Night Watch, the book, stars Anton Gorodetsky as he goes through the mundane tasks of the Nightwatch, essentially trying to prevent an all-out war from breaking out between the forces of Light and Dark. He is a low-level mage who has yet to learn his full potential. Due to his past experience with both the Dark and the Light, he’s a cynic in regards to the forces of Light but has a general distaste for the forces of Dark. The book, as with the other three novels, is broken up into three shorter stories showing Gorodetsky as he tries to come to terms with his growing powers and his own search for love as one of the Others. For those who are unfamiliar, the Others are psuedo-magical beings. Mages, witches, shapeshifters, vampires and werewolves make up this small portion of society.
In the first story, titled “Destiny,“ Gorodetsky’s mission is to track a group of vampires who have been illegally feeding on humans. To do this he channels the vampires by drinking blood. While he is hunting, he comes across two people that change his mission from catching illegal feeders to a mission that would save all of Moscow while protecting two fledgling Others who have greater potential than he has. The movie based on only this part of the first book.
The second story of the Night Watch book, titled “Among His Own Kind,“ is the basis for the 2006 film Day Watch. Someone is killing Dark Ones seemingly without cause and has framed Anton, though he does end up killing a few in self-defense. His mission is to find out who framed him and clear his name. To do this he has to switch bodies with another member of the Night Watch. This naturally leads to a level of comedy with mistaken identity since the person he switches bodies with is a friend and confidante of Anton’s girlfriend.

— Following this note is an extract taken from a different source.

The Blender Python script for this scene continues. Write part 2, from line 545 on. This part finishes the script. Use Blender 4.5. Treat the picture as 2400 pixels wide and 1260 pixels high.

The third story, titled “All for My Own Kind,“ is simple. The mission of the Night Watch is getting some much needed rest so they go to a cabin owned by one of the members. Anton, being a cynic but also a selfish lover, can’t have fun. Meanwhile Svetlana, his girlfriend, is being put through the motions to becoming a Grand Light Sorceress. He leaves the retreat and heads to Moscow. This almost ruins the ritual to make Svetlana a Grand Light Sorceress. If the past movies are any indicators the third movie might actually end up being based off of this part of the book. We’ll find that out sometime next year.
The other three books (Day Watch, 2006; Twilight Watch, 2007; and Final Watch, 2008) are also divided into three parts each. The premises for the books are the same though each focuses on the growing struggle to stop a world-ending war between good and evil.